2. Legality of invoking provisions of Section 263 of the Income Tax Act.
3. Correctness of the value of sale consideration for computing capital gain.
4. Allowability of deduction under Section 54B of the Income Tax Act.
5. Allowability of deduction under Section 54F of the Income Tax Act.

Detailed Analysis:

1. Condonation of Delay in Filing Appeals:
The Tribunal noted the delay of 122 days in some appeals and 54 days in others. The assessees attributed the delay to the death of a family member and lack of necessary advice. Considering the reasons and in the larger interest of justice, the Tribunal condoned the delay and admitted the appeals for adjudication.

2. Legality of Invoking Provisions of Section 263 of the Income Tax Act:
The Tribunal examined whether the Principal Commissioner of Income Tax (PCIT) was justified in invoking Section 263, which allows revision of orders that are "erroneous and prejudicial to the interest of the revenue." The Tribunal emphasized that for Section 263 to apply, both conditions must be met.
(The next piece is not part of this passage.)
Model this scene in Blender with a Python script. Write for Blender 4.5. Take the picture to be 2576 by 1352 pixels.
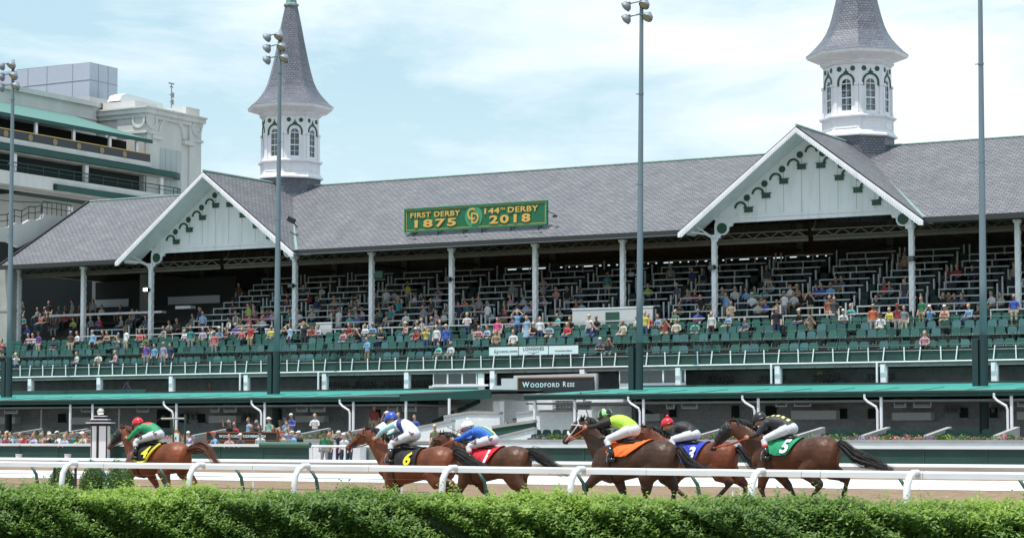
import bpy, bmesh, math, random
import numpy as np
from mathutils import Vector, Matrix
from mathutils.bvhtree import BVHTree
R = math.radians
PI = math.pi
rnd = random.Random(7)
sc = bpy.context.scene
for o in list(bpy.data.objects):
    bpy.data.objects.remove(o)
COL = sc.collection

# ------------------------------------------------------------------ camera
EYE = 1.75
PITCH = R(3.6)
FPX = 5365.0                      # focal length for a picture 2576 wide
cam_d = bpy.data.cameras.new('camera')
cam = bpy.data.objects.new('camera', cam_d)
COL.objects.link(cam)
cam_d.sensor_width = 36.0
cam_d.lens = FPX / 2576 * 36
cam.location = (0, 0, EYE)
cam.rotation_euler = (R(90) + PITCH, 0, 0)
CY = 1092 - FPX * math.tan(PITCH)
cam_d.shift_y = (CY - 676) / 2576
cam_d.clip_start = 0.5
cam_d.clip_end = 6000
sc.camera = cam

# ------------------------------------------------------------------ world, sun, exposure
SUN_EL, SUN_DIR = R(73), (-0.6, -0.62)          # horizontal direction towards the sun
world = bpy.data.worlds.new('World')
sc.world = world
world.use_nodes = True
nt = world.node_tree
nt.nodes.clear()
W = nt.nodes.new
out = W('ShaderNodeOutputWorld')
bg = W('ShaderNodeBackground')
sky = W('ShaderNodeTexSky')
sky.sky_type = 'NISHITA'
sky.sun_disc = False
sky.sun_elevation = SUN_EL
sky.sun_rotation = math.atan2(SUN_DIR[0], SUN_DIR[1])
sky.air_density = 1.3
sky.dust_density = 1.5
sky.ozone_density = 1.5
tc = W('ShaderNodeTexCoord')
mp = W('ShaderNodeMapping')
mp.inputs['Scale'].default_value = (1.0, 1.0, 3.2)
mp.inputs['Location'].default_value = (0.35, 0.1, 0.22)
nz1 = W('ShaderNodeTexNoise')
nz1.inputs['Scale'].default_value = 5.5
nz1.inputs['Detail'].default_value = 9
nz1.inputs['Roughness'].default_value = 0.58
nz1.inputs['Distortion'].default_value = 0.25
rp = W('ShaderNodeValToRGB')
rp.color_ramp.elements[0].position = 0.45
rp.color_ramp.elements[1].position = 0.7
rp.color_ramp.elements[0].color = (0, 0, 0, 1)
rp.color_ramp.elements[1].color = (1, 1, 1, 1)
mx = W('ShaderNodeMixRGB')
mx.inputs['Color2'].default_value = (10.2, 11.0, 11.4, 1)
tint = W('ShaderNodeMixRGB')
tint.blend_type = 'MIX'
tint.inputs['Fac'].default_value = 0.75
tint.inputs['Color2'].default_value = (6.0, 8.6, 9.9, 1)    # thin high veil over the blue
bg.inputs['Strength'].default_value = 0.097
L = nt.links.new
L(tc.outputs['Generated'], mp.inputs['Vector'])
L(mp.outputs['Vector'], nz1.inputs['Vector'])
vd = W('ShaderNodeVectorMath'); vd.operation = 'DISTANCE'; vd.inputs[1].default_value = (0.19, 0.97, 0.155 * 1.6)
mp2 = W('ShaderNodeMapping'); mp2.inputs['Scale'].default_value = (1.0, 1.0, 1.6)
L(tc.outputs['Generated'], mp2.inputs['Vector']); L(mp2.outputs['Vector'], vd.inputs[0])
mr = W('ShaderNodeMapRange'); mr.inputs['From Min'].default_value = 0.13; mr.inputs['From Max'].default_value = 0.02; mr.inputs['To Min'].default_value = 0.0; mr.inputs['To Max'].default_value = 0.22
L(vd.outputs['Value'], mr.inputs['Value'])
ad = W('ShaderNodeMath'); ad.operation = 'ADD'
L(nz1.outputs['Fac'], ad.inputs[0]); L(mr.outputs['Result'], ad.inputs[1])
L(ad.outputs[0], rp.inputs['Fac'])
L(rp.outputs['Color'], mx.inputs['Fac'])
L(sky.outputs['Color'], tint.inputs['Color1'])
L(tint.outputs['Color'], mx.inputs['Color1'])
sx_ = W('ShaderNodeSeparateXYZ'); L(tc.outputs['Generated'], sx_.inputs[0])
mr2 = W('ShaderNodeMapRange'); mr2.inputs['From Min'].default_value = 0.17; mr2.inputs['From Max'].default_value = 0.02; mr2.inputs['To Max'].default_value = 0.65
L(sx_.outputs['Z'], mr2.inputs['Value'])
hz_ = W('ShaderNodeMixRGB'); hz_.inputs['Color2'].default_value = (9.2, 10.6, 11.0, 1)
L(mr2.outputs['Result'], hz_.inputs['Fac']); L(mx.outputs['Color'], hz_.inputs['Color1'])
L(hz_.outputs['Color'], bg.inputs['Color'])
L(bg.outputs['Background'], out.inputs['Surface'])

sun_d = bpy.data.lights.new('sun', 'SUN')
sun_d.energy = 4.4
sun_d.angle = R(0.6)
sun_d.color = (1.0, 0.965, 0.91)
sun = bpy.data.objects.new('sun', sun_d)
COL.objects.link(sun)
h = Vector((SUN_DIR[0], SUN_DIR[1], 0)).normalized() * math.cos(SUN_EL)
sd = Vector((h.x, h.y, math.sin(SUN_EL)))
sun.rotation_euler = sd.to_track_quat('Z', 'Y').to_euler()
sun.location = sd * 200
sc.view_settings.view_transform = 'Standard'
sc.view_settings.look = 'None'
sc.view_settings.gamma = 1
sc.view_settings.exposure = 0.12

# ------------------------------------------------------------------ frames
YB = 129.0
AB = math.atan2(-0.4955, 0.8686)
BF = Matrix.Translation((0, YB, 0)) @ Matrix.Rotation(AB, 4, 'Z')     # building frame: s along the front, n into the building
AR = math.atan2(-0.587, 0.81)
RF = Matrix.Translation((0, 40.0, 0)) @ Matrix.Rotation(AR, 4, 'Z')   # inner rail frame
ID = Matrix.Identity(4)

def ray(u, v):
    a = (u - 1288) / FPX; b = (CY - v) / FPX
    return Vector((a, math.cos(PITCH) - b * math.sin(PITCH), math.sin(PITCH) + b * math.cos(PITCH)))
def on_plane(u, v, n=None, s=None, F=BF):
    """where the line of sight meets the plane n=const (or s=const) of a frame, in that frame"""
    Fi = F.inverted()
    o = Fi @ Vector((0, 0, EYE)); d = Fi.to_3x3() @ ray(u, v)
    t = (n - o.y) / d.y if n is not None else (s - o.x) / d.x
    return o + d * t
def at_depth(u, v, Y):
    d = ray(u, v)
    return Vector((0, 0, EYE)) + d * (Y / d.y)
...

It cited several judicial precedents, including the Supreme Court's ruling in Malabar Industrial Co. Ltd. vs. CIT, which clarified that not every loss of revenue qualifies as prejudicial to the interests of the revenue. The Tribunal found that the Assessing Officer (AO) had made detailed inquiries and adopted one of the permissible views, which cannot be considered erroneous merely because the PCIT disagreed.
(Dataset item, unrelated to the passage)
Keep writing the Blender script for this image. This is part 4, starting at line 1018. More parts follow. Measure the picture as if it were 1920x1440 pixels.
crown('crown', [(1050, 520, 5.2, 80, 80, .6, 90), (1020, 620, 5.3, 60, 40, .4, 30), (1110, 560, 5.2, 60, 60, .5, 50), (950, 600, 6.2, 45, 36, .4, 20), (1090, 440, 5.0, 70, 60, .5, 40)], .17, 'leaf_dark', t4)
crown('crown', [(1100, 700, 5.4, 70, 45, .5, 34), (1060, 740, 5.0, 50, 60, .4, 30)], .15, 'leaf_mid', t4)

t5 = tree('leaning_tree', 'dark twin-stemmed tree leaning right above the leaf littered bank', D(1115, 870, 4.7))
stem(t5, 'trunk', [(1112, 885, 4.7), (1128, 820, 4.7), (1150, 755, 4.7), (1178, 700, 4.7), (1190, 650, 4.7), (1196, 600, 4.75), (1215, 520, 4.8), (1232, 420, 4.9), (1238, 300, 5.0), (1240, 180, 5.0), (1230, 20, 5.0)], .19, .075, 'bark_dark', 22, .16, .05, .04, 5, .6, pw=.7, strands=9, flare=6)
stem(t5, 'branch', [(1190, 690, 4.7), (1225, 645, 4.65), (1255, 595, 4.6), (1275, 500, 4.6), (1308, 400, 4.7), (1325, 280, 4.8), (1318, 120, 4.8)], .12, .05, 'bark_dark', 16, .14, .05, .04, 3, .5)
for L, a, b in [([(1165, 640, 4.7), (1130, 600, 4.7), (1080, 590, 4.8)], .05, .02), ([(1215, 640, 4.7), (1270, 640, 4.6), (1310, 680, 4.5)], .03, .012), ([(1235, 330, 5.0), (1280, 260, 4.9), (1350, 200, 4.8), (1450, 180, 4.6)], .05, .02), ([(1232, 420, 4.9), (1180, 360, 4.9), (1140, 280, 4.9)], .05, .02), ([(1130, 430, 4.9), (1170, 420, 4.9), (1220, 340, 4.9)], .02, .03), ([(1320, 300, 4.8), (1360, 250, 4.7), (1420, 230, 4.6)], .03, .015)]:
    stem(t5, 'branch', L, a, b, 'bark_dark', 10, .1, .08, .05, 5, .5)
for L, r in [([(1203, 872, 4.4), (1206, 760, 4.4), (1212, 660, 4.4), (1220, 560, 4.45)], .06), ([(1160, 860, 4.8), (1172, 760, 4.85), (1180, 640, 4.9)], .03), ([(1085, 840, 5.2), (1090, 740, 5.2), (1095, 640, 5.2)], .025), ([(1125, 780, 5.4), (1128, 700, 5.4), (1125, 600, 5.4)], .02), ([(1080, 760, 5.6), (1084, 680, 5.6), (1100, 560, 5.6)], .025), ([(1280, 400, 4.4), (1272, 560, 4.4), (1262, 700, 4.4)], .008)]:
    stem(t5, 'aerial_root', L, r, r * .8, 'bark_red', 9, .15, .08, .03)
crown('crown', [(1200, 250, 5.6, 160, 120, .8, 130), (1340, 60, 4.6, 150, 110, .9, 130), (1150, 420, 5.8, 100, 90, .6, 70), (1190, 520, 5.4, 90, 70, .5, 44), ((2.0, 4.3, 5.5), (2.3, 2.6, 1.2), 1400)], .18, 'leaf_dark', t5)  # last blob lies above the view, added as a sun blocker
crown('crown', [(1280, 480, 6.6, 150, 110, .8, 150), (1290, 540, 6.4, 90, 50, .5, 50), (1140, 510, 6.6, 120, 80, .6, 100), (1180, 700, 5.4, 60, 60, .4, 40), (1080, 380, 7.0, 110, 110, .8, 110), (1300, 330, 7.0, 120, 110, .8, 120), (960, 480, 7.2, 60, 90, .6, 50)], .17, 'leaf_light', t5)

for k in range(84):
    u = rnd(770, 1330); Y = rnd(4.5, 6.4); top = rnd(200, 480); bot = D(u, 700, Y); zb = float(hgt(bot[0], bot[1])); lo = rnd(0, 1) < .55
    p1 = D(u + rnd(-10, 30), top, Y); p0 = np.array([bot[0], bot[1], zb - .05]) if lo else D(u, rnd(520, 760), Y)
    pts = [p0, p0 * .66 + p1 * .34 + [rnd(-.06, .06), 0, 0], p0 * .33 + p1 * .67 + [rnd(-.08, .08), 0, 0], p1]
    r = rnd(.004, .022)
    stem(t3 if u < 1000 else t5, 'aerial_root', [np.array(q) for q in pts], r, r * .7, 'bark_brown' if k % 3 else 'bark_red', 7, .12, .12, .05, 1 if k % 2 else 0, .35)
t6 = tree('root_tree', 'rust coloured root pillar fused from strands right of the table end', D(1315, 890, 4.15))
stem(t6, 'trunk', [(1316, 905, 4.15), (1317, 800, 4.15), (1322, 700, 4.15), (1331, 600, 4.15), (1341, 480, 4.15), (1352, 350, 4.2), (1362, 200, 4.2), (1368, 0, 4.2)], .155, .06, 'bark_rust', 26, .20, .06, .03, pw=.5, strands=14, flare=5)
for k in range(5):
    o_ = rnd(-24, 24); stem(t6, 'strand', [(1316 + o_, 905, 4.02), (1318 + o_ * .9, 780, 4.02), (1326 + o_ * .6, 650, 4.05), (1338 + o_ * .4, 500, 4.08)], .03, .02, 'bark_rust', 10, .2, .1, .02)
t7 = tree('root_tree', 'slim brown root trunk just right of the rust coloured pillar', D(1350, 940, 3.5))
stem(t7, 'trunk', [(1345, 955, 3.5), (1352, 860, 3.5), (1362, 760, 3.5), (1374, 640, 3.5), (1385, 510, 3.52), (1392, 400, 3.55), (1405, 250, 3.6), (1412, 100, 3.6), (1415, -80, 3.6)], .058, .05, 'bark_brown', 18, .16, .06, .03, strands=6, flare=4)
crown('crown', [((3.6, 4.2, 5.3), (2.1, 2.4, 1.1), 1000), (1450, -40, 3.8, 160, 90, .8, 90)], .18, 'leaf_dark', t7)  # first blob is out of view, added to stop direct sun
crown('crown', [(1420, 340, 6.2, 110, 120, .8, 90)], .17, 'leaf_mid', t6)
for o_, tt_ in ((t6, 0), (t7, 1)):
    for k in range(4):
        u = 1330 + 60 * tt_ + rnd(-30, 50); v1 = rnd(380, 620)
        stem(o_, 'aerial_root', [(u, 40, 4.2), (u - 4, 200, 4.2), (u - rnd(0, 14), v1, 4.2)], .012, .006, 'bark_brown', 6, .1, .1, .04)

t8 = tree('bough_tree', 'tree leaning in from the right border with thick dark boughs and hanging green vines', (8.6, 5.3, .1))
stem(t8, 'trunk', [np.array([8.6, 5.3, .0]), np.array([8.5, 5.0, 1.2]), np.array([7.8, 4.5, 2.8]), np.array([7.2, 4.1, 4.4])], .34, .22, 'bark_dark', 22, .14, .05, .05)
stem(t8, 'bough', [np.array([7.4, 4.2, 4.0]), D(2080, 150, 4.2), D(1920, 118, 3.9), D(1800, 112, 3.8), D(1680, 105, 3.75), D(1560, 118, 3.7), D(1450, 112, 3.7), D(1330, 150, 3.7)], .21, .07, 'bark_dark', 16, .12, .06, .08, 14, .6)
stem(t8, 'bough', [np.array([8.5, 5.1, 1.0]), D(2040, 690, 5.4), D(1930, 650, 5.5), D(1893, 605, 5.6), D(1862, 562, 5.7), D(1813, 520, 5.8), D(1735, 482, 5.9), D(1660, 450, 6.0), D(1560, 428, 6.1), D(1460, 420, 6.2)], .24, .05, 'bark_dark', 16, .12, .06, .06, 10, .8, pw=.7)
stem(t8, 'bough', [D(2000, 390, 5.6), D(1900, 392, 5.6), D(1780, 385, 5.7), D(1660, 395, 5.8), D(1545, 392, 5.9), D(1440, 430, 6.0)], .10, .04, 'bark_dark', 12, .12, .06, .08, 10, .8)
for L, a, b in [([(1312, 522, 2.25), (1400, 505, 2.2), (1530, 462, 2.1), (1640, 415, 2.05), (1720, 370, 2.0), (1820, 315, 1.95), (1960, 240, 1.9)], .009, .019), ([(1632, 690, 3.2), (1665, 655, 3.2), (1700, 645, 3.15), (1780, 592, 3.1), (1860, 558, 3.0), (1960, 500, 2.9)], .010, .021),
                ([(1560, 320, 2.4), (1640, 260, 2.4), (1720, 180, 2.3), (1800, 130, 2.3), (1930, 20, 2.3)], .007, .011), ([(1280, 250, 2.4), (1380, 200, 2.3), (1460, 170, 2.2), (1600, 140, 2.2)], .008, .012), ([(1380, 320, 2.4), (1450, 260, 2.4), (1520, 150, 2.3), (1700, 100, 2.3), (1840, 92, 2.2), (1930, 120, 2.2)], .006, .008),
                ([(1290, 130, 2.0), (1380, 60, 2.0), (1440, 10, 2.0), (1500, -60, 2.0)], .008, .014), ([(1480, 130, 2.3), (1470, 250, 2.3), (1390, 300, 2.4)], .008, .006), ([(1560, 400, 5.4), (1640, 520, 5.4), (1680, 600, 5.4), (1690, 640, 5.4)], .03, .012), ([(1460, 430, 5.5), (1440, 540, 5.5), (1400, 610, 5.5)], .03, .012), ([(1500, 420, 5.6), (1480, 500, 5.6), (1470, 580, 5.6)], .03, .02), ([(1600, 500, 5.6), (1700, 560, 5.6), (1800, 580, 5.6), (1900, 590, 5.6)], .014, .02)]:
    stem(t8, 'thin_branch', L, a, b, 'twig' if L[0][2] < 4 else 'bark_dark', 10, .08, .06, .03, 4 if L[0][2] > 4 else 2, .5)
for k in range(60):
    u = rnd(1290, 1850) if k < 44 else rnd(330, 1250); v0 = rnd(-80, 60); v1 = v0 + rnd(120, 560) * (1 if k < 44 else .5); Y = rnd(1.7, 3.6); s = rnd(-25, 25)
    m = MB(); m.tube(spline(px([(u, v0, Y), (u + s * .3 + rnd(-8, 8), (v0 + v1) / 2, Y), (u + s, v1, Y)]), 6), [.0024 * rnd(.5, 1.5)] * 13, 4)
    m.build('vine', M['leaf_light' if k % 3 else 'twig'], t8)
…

3. Correctness of the Value of Sale Consideration for Computing Capital Gain:
The Tribunal addressed the issue of whether the sale consideration should be based on the date of the agreement or the date of the registered sale deed. The assessees argued that the sale consideration was received through banking channels before the registered sale deed. The Tribunal referred to various judicial precedents, including the Supreme Court's decision in Sanjeev Lal & Anr vs. CIT & Anr, which supported the view that the date of the agreement should be considered if part of the consideration was received by cheque or bank draft. The Tribunal concluded that the AO was justified in adopting the sale consideration as on the date of the agreement, and thus, the PCIT's invocation of Section 263 on this ground was not warranted.
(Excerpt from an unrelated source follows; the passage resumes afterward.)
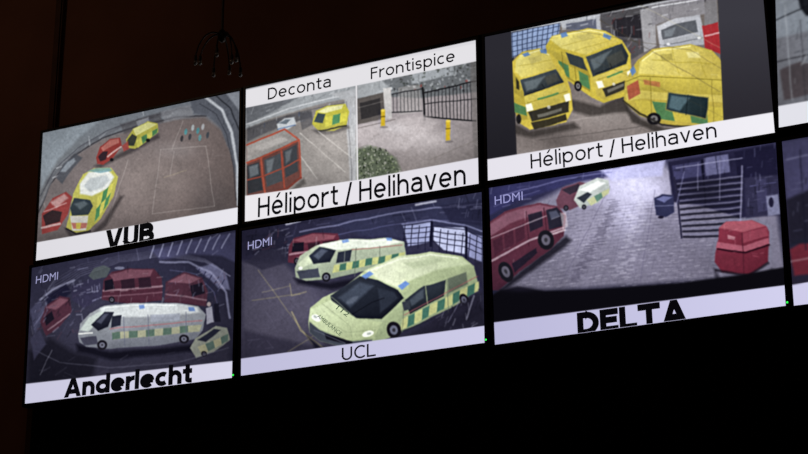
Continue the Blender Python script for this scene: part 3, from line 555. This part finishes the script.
s.l('490,262 530,240 563,228',2,'c8b4bc',.6);s.l('490,238 546,216',1.1,'d0bcc4',.5);s.l('548,236 565,230',2,'e0d4d8',.6)
s.wheel(546,240,8.5,10,-15,'5c5866');s.wheel(506,272,7,10.5,-25,'5c5866');s.p('512,264 536,248 538,253 515,273','1a1622',.9);s.p('560,213 566,212 568,226 563,230','d8c8cc',.5)
s.p('556,200 562,188 580,182 590,184 588,202 570,210 558,208','643644',.95,1.3);s.p('562,190 578,184 584,188 570,195','2a2430',.9);s.wheel(566,208,2.6,2.8,0,'505060')
s.p('574,200 580,186 598,178 609,180 610,190 598,203 580,208','bcc4bc',col2='98a098',ax=(585,182,600,205));s.p('580,190 598,181 606,183 590,192','e4e8e4',soft=1.5);s.p('577,198 588,192 592,194 584,203','2a3038');s.checks('587,200 609,188 609,193 591,206',3,1,'b4b878','3a6c60',.8);s.wheel(584,207,2.4,2.6,0,'606470')
# building, stairs
s.p('668,162 776,143 780,212 740,218 700,205 672,202','22203a',1,2)
s.p('672,166 700,161 702,176 674,180','3f3e66',.9,1.5);s.p('704,158 728,154 730,172 706,176','6a6a94',.85,1.5);s.p('734,152 776,145 778,176 738,178','1a1830',.95,1.5);s.l('702,160 706,205',1.6,'101020');s.l('716,156 718,174',1,'22223a',.8)
s.gear('672,166 776,146 778,176 676,182',50,['7476a4','0e0d18','4c4c74'],3,10,[10,88],.5)
for i in range(10):
    s.l([(677+i*.8,184+i*5.6),(742-i*.2,176+i*6.3)],1.5,'6c6a86',.8);s.l([(677+i*.8,186.6+i*5.6),(742-i*.2,178.8+i*6.3)],2.4,'181724',.85)
s.glow(706,190,20,12,'14131e',.5)
s.l('674,178 682,238',1.8,'242238');s.l('684,172 676,204',1.1,'8080ac',.5);s.l('742,166 740,236',1.6,'8c8aac',.7);s.l('676,168 742,158',1.2,'9898bc',.6);s.l('720,160 720,200',1,'8c8aac',.5);s.l('698,163 698,190',1,'8c8aac',.5)
s.p('744,178 778,174 780,215 746,218','2c2a44',.9,2);s.l('750,186 776,182',1,'5c5c90',.6);s.p('756,180 766,178 768,210 758,212','3a385a',.8);s.gear('744,178 778,176 780,214 746,216',34,['8486ac','0e0d16','545478'],2,9,[88,10],.5)
s.p('654,198 662,194 673,195 674,212 666,217 656,215','2a2c4c');s.p('656,199 663,196 672,197 664,202','666a9c',.9);s.e(661,217,3,1.4,'1a162a');s.l('655,206 673,205',1,'8488b0',.5)
s.p('766,196 778,194 780,214 768,216','b4b8dc',.5,1.5);s.e(771,202,2.4,5,'17142a',.9)
s.p('714,268 720,278 752,282 772,268 776,272 752,288 716,284','15131b',.7,4)
s.p('719,228 726,222 752,220 766,226 769,232 768,262 750,275 722,272 715,262','802636',1,1.3,'641a28',(730,230,750,272));s.p('719,228 726,222 752,220 766,226 742,232','a84c58',.95,1.5);s.p('742,233 767,227 768,236 743,243','943646')
s.p('717,242 744,246 768,238 769,244 745,252 716,248','a85060',.9,1.2);s.l('742,233 744,274',1.1,'4c1420',.8);s.l('718,249 745,253 769,245',1.8,'2a0a14',.9);s.p('722,254 740,256 740,266 722,264','70202e',.9);s.l('716,270 748,276 768,263',2.5,'181018',.8,2)
s.p('727,235 735,237 734,240 727,239','dcb0b4',.5);s.body('720,226 766,226 766,262 722,268',24,['d07c88','3a0e18','c45c6c'],3,9,[-8,14,90],.5)
s.finish(.78,1.14,sig=.9,off=(0,0,4),vig=.06)
s.p('485,300 500,290 518,287 545,291 600,289 680,283 740,275 790,266 790,330 490,345','0b0a10',1,2.5)
s.glow(520,289,16,3,'1a1826',.8)
s.p('485,323.5 790,284.5 795,320 485,350','bbb9da',soft=1,col2='d2d0ee',ax=(500,330,780,295))
s.text('DELTA',(578,336.5),(688,322.5),23.5,'08070b',.27,True)
s.text('HDMI',(495,205),(523,200),8.5,'9c9cd0',font=True)
build_monitor(s)
# ======================= M8 =======================
t8,b8=W(782,141.5),W(794,306)
s=Scr([(782,141.5),tuple(t8+np.array([1.21,0,0])),tuple(b8+np.array([1.21,0,0])),(794,306)],300,170)
s.base('2c2a48','3c3a5c','2c283c','2a2438')
s.p('780,141 830,135 830,185 786,200','4c4a74',.8,4);s.l('786,160 830,150',1.5,'8c8cb4',.5);s.p('786,200 830,180 830,240 790,246','211f30',.9,4);s.p('790,250 800,244 830,242 830,272 794,276','7a2434',.9,2);s.l('790,262 830,254',1.2,'c0a0a8',.6);s.l('800,150 806,250',1,'17162a',.8)
s.gear('784,145 840,135 840,240 790,246',50,['8c8cb4','12111c','5c5c84'],4,12,[12,85],.5)
s.p('830,200 1100,150 1100,240 840,260','565068',.9,8);s.finish(.85)
s.p('780,287 1200,215 1200,330 780,330','cfccea')
build_monitor(s)
# ---------------- backing frame, room shell ----------------
x0=W(31,300)[0]-.055
box('video_wall_backing_frame',(x0,.12,0.0),(6.4,.2,4.48),M_frame,None,.01)
box('wall_back',(-1.6,.2,0),(7.2,.35,5.9),M_wall)
box('wall_left',(-1.75,-8.5,0),(-1.6,.35,5.9),M_wall)
box('wall_right',(7.2,-8.5,0),(7.35,.35,5.9),M_wall)
box('wall_front',(-1.75,-8.65,0),(7.35,-8.5,5.9),M_wall)
box('floor',(-1.75,-8.65,-.15),(7.35,.35,0),M_floor)
box('ceiling',(-1.75,-8.65,5.9),(7.35,.35,6.05),M_ceil)
box('trim_1',(x0-.07,.165,0),(x0-.02,.2,5.9),M_trim,None,.008)
# ---------------- hanging lamp ----------------
yl=-.5
emp=bpy.data.objects.new('hanging_ceiling_lamp',None);link(emp)
hub=W(222,36,yl)
def tube(name,pts,r,m,r2=None):
    cu=bpy.data.curves.new(name,'CURVE');cu.dimensions='3D';cu.bevel_depth=1;cu.bevel_resolution=3;cu.resolution_u=6;cu.use_fill_caps=True
    sp=cu.splines.new('NURBS');sp.points.add(len(pts)-1);sp.use_endpoint_u=True;sp.order_u=min(4,len(pts))
    for i,q in enumerate(pts): sp.points[i].co=(*q,1);sp.points[i].radius=r+((r2 or r)-r)*i/(len(pts)-1)
    o=bpy.data.objects.new('t',cu);sc.collection.objects.link(o);dg=bpy.context.evaluated_depsgraph_get()
    me=bpy.data.meshes.new_from_object(o.evaluated_get(dg));bpy.data.objects.remove(o);me.materials.clear();me.materials.append(m)
    for p in me.polygons: p.use_smooth=True
    link(bpy.data.objects.new(name,me),emp)
def ball(name,c,r,m,sz=1):
    bm=bmesh.new();bmesh.ops.create_uvsphere(bm,u_segments=16,v_segments=10,radius=r)
    for v in bm.verts: v.co=Vector((v.co.x+c[0],v.co.y+c[1],v.co.z*sz+c[2]))
    me=bpy.data.meshes.new(name);bm.to_mesh(me);bm.free();me.materials.append(m)
    for p in me.polygons: p.use_smooth=True
    link(bpy.data.objects.new(name,me),emp)
tube('stem',[(hub[0],yl,5.9),(hub[0],yl,5.4),(hub[0],yl,hub[2])],.006,M_metal)
ball('canopy',(hub[0],yl,5.89),.05,M_metal,.4);ball('hub',(hub[0],yl,hub[2]),.02,M_metal,1.6)
for k in range(8):
    a=k*math.pi/4+.3;rr_=.06+.025*(k%3);dz=-.09-.04*(k%2)
    q=[(hub[0],yl,hub[2]),(hub[0]+.5*rr_*math.cos(a),yl+.5*rr_*math.sin(a),hub[2]+.03),(hub[0]+rr_*math.cos(a),yl+rr_*math.sin(a),hub[2]-.03),(hub[0]+rr_*1.15*math.cos(a),yl+rr_*1.15*math.sin(a),hub[2]+dz)]
    tube('arm_%d'%(k+1),q,.004,M_metal,.003);tube('socket_%d'%(k+1),[q[3],(q[3][0],q[3][1],q[3][2]-.022)],.007,M_metal)
    ball('bulb_%d'%(k+1),(q[3][0],q[3][1],q[3][2]-.032),.009,M_bulb,1.4)
# ---------------- lights ----------------
def area(name,loc,rot,size,e,col):
    L=bpy.data.lights.new(name,'AREA');L.energy=e;L.size=size;L.color=col;o=bpy.data.objects.new(name,L);o.location=loc;o.rotation_euler=rot;link(o)
area('added_warm_fill',(-.6,-2.2,5.8),(math.radians(35),0,0),.6,4.5,(1,.64,.42))  # added lamp out of frame, warms the brown wall at upper left
area('added_warm_fill',(2.2,-2.6,5.8),(math.radians(35),0,0),.6,1.6,(1,.64,.47))  # second added lamp, weaker, lifts the wall above the monitors
w=bpy.data.worlds.new('night');sc.world=w;w.use_nodes=True;w.node_tree.nodes['Background'].inputs[0].default_value=(.0005,.0004,.0004,1)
4. Allowability of Deduction under Section 54B of the Income Tax Act:
The Tribunal examined whether the assessees were entitled to the deduction under Section 54B, which pertains to the purchase of new agricultural land. The PCIT contended that the deduction was not allowable because the new land was purchased before the registered sale deed. The Tribunal noted that the sale consideration was received before the registered sale deed and was used to purchase new agricultural land. Citing the Jaipur ITAT's decision in Smt. Rukmani Devi Agrawal vs. ITO, the Tribunal held that the intent to purchase new agricultural land from the sale proceeds was sufficient to satisfy the conditions of Section 54B. Therefore, the AO's decision to allow the deduction was not erroneous, and the PCIT's invocation of Section 263 was unjustified.

5. Allowability of Deduction under Section 54F of the Income Tax Act:
The Tribunal considered the deduction under Section 54F for the construction of a residential house. The PCIT questioned the deduction based on the date of the valuation report. The Tribunal found that the AO had conducted a detailed inquiry, including verifying the physical existence of the house and the withdrawal of funds for construction. The Tribunal concluded that the AO had made a proper application of mind and that the PCIT's invocation of Section 263 on this issue was unwarranted.

Conclusion:
The Tribunal quashed the orders passed under Section 263 by the PCIT and restored the original assessment orders under Section 143(3) read with Section 147. The appeals filed by the assessees were allowed.